Little Dragons Café (PS4, Switch)

A brother and sister live with their mom, who runs a café on a magical island. One day, the mother falls into a deep sleep and won’t wake up.  But shortly after the siblings find her, a mysterious old man appears and tells the children that their mom is half dragon, half human.  Her dragon blood and human blood aren’t syncing right, which caused her to fall ill.  Luckily the old man brought a dragon egg with him, and tells the children that if they can hatch and raise the young dragon, their mom will get better.   In this game, you play as one of the siblings and must both run the café and raise a dragon at the same time in this restaurant sim/virtual pet hybrid.  It’s available on PS4 and Switch, but reviewed on PS4 here.

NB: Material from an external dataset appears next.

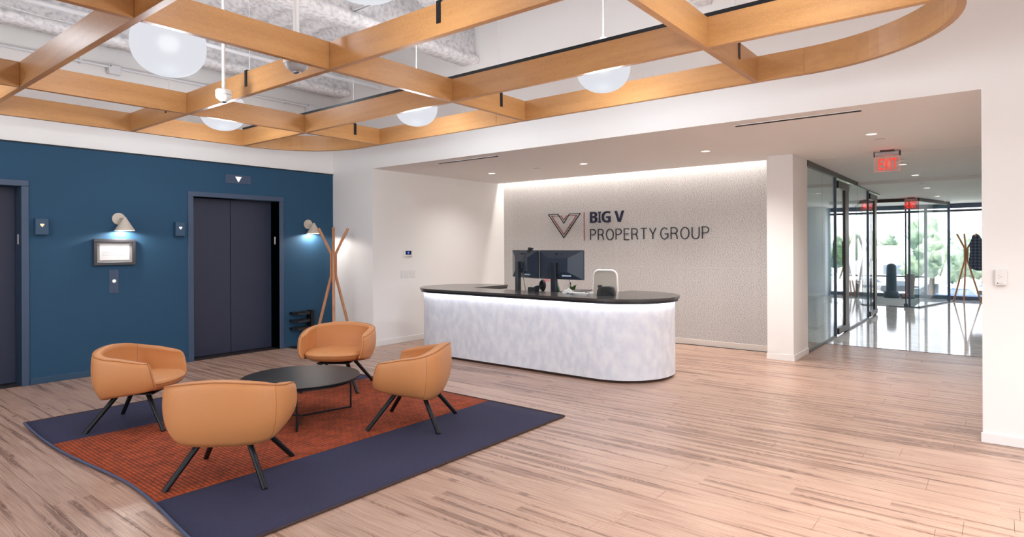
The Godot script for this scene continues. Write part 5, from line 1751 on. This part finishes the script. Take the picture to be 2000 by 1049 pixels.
func lounge() -> void:
	rug()
	var c := make_chair()
	var y := 0.011
	var face := func(o: Node3D, at: Vector2, f: Vector2): 
		o.position = Vector3(at.x, y, at.y)
		o.rotation.y = atan2(f.x, f.y)
	tag(c, "tan leather lounge chair seen from behind, closest to the picture's lower edge")
	face.call(c, Vector2(-3.965, -2.0), Vector2(-0.68, -0.733))
	var a := copy_of(c, "lounge_chair", Vector3.ZERO, 0, "tan leather lounge chair in side view near the lift wall, seat opening toward the table")
	face.call(a, Vector2(-5.735, -2.1), Vector2(0.70, -0.715))
	var b := copy_of(c, "lounge_chair", Vector3.ZERO, 0, "tan leather lounge chair facing the viewer in front of the wooden coat rack")
	face.call(b, Vector2(-5.53, -3.93), Vector2(0.60, 0.80))
	var d := copy_of(c, "lounge_chair", Vector3.ZERO, 0, "tan leather lounge chair beside the reception desk, seen from its outer side")
	face.call(d, Vector2(-3.90, -3.53), Vector2(-0.86, 0.51))
	var t := thing("coffee_table", "low round black coffee table on thin wire legs between the chairs", "coffee table", Vector3(-4.81, y, -3.04))
	obj("table_top", lt([Vector2(0, 0.338), Vector2(0.492, 0.338), Vector2(0.5, 0.343), Vector2(0.502, 0.353), Vector2(0.499, 0.357), Vector2(0, 0.357)], 64), mat("black table top", Color(0.105, 0.105, 0.115), 0.42), t)
	mats["black table top"].metallic_specular = 0.35
	obj("under_rim", lt([Vector2(0.47, 0.325), Vector2(0.485, 0.325), Vector2(0.485, 0.338), Vector2(0.47, 0.338)], 48), black, t)
	for k in 3:
		var ang := deg_to_rad([37.0, -79.0, 159.0][k])
		var dir := Vector3(cos(ang), 0, sin(ang)) * 0.465
		obj("leg", tb([dir + Vector3(0, 0.0, 0), dir + Vector3(0, 0.335, 0)], 0.0085, 10), black, t)
		obj("floor_bar", tb([Vector3(0, 0.008, 0), dir + Vector3(0, 0.008, 0)], 0.0075, 10), black, t)
		obj("top_bar", tb([Vector3(0, 0.33, 0), dir + Vector3(0, 0.33, 0)], 0.0075, 10), black, t)


# ---------------------------------------------------------------- coat racks
func rack(t: Node3D, wood: Material, turn: float) -> void:
	for k in 3:
		var a := turn + TAU * k / 3.0
		var d := Vector3(cos(a), 0, sin(a))
		var pts := []
		for q in [[0.335, 0.0], [0.18, 0.56], [0.042, 1.055], [0.035, 1.085], [0.034, 1.24], [0.035, 1.39], [0.042, 1.415], [0.14, 1.60], [0.245, 1.785]]:
			pts.append(d * q[0] + Vector3(0, q[1], 0))
		obj("rod", tb(pts, 0.0215, 12), wood, t)
	obj("rack_joint", tb([Vector3(0, 1.12, 0), Vector3(0, 1.34, 0)], 0.016, 10), wood, t)


func coat_racks() -> void:
	var ash := mat("ash rod", Color.WHITE, 0.5)
	ash.albedo_texture = noise_tex(noise(601, 0.02, 3), [[0.2, Color(0.72, 0.49, 0.345)], [0.8, Color(0.82, 0.60, 0.44)]], 256)
	world_mapped(ash, Vector3(6, 0.8, 6))
	var t := thing("coat_rack", "wooden coat rack of three bent rods in the corner behind the chair", "coat rack", Vector3(-7.79, 0, -5.47))
	rack(t, ash, deg_to_rad(35.1))
	t = thing("coat_rack", "wooden coat rack with a checked shirt at the corridor's window", "coat rack", Vector3(-0.68, 0, -20.1))
	rack(t, ash, deg_to_rad(20.0))
	# shirt hanging on a prong
	var im := Image.create(64, 64, false, Image.FORMAT_RGB8)
	for y in 64:
		for x in 64:
			var k := 0.35 + (0.32 if (x / 16) % 2 == 0 else 0.0) + (0.30 if (y / 16) % 2 == 0 else 0.0)
			im.set_pixel(x, y, Color(0.30 * k + 0.10, 0.34 * k + 0.10, 0.42 * k + 0.11))
	var plaid := mat("checked cloth", Color.WHITE, 0.9)
	plaid.albedo_texture = ImageTexture.create_from_image(im)
	world_mapped(plaid, Vector3.ONE * 6.0)
	var n := noise(611, 2.2, 2)
	var st := new_st()
	st.set_smooth_group(1)
	var prof := [[0.03, 1.75], [0.07, 1.72], [0.115, 1.62], [0.135, 1.5], [0.125, 1.3], [0.145, 1.1], [0.15, 0.95], [0.12, 0.86], [0.07, 0.84], [0.0, 0.83]]
	var pts := []
	for i in prof.size():
		var row := []
		for j in 24:
			var a := TAU * j / 24
			var r: float = prof[i][0] * (1.0 + 0.28 * sin(a * 4.0 + prof[i][1] * 3.0) + 0.3 * n.get_noise_2d(a, prof[i][1] * 2.0))
			row.append(Vector3(-0.47 + r * cos(a) * 1.05 + 0.06 * (1.75 - prof[i][1]), prof[i][1] + 0.02 * sin(a * 3.0), -20.05 + r * sin(a) * 0.7))
		pts.append(row)
	for i in prof.size() - 1:
		for j in 24: quad_out(st, pts[i][j], pts[i + 1][j], pts[i + 1][(j + 1) % 24], pts[i][(j + 1) % 24], Vector3(-0.46, (pts[i][j].y + pts[i + 1][j].y) / 2, -20.05))
	tag(obj("checked_shirt", st, plaid), "blue grey checked shirt hanging on the far coat rack", "shirt")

As the boy or girl, you’ll move around in 3-D space.  In the kitchen you can cook different foods from recipe fragments you find around the island.  When you cook, you’ll pick ingredients and then play a rhythm mini-game.  If you have good ingredients and play the game well, you’ll cook better food, which will make your customers happy.  As you play, you’ll come across other characters who will work in your café, and sometimes you must talk to them to see if they need anything.

When you’re not cooking in the kitchen, you can venture outside to gather ingredients.  Your garden, as well as trees and bushes, will provide you with the fruits and vegetables that you need.  You can also fish and hunt for other meat.  Rocks and plants can provide you with spices like salt, sugar, and pepper.  Make sure to gather ingredients every day so your café won’t run out of stock.  As you progress you’ll be able to go further into the island to gather more things.

While doing all this, you must also take care of your new dragon and keep it happy.  Pet it every once in a while and feed it food you’ve cooked to keep its energy up.  In return, your dragon will help you gather ingredients, too.  When it’s small, it can ferret out food from small places and holes.  As it gets bigger, it can help you hunt animals for meat.  And much later on, you’ll even be able to ride it and fly all over the island!  Use your dragon’s manure that you can collect on plants and other places to get better ingredients the next day!

The game runs on an in-game clock.  So you’ll need to watch the time.  During busy hours at lunch and dinner, you’ll probably want to be back at the café to help out taking orders, serving food, and cleaning up.  Luckily you can press a button to warp back to the café.  And make sure you get back in bed at night.  That’s how the game gets saved.  A full in-game day lasts about ten minutes.  To progress the story, you’ll need to keep raising the reputation of your café, take care of your dragon, and tend to the needs of your staff and customers.

If this game sounds a bit like Harvest Moon, you’re not far off the mark.  In fact, the game was made by the same guy who did the earlier Harvest Moon and now Story of Seasons games.  But Little Dragons Café has a lot of the same problems those games had, too.  Time runs a bit too fast, and the game can be repetitive every now and then, too.  And while you can view what you need to do next in the story, sometimes goals and objectives can still be slightly unclear.

But other than that, this is a really charming little game.  I especially like a neat graphic effect they use.  The visuals are simple and probably could’ve been done on a GameCube, but they also have this kind of pencil sketch look to them, which makes the whole game look like a children’s book.  So if the descriptions in this review sound adorable and fun to you, you’ll probably enjoy this game!

Kid Factor:

Little Dragons Café is rated E-10 with ESRB descriptors of Language and Mild Fantasy Violence.  I really didn’t notice any bad language in the text, so it must be used very sparingly.  The violence is very minimal. Aggressive animals can bump into you and knock you down, but you only lose one of the dishes you’ve prepared.  When your dragon hunts animals, it’ll just bump into them, and they disappear and meat comes out.  Reading skill is needed for the text.  Otherwise this is a great nonviolent game for the whole family.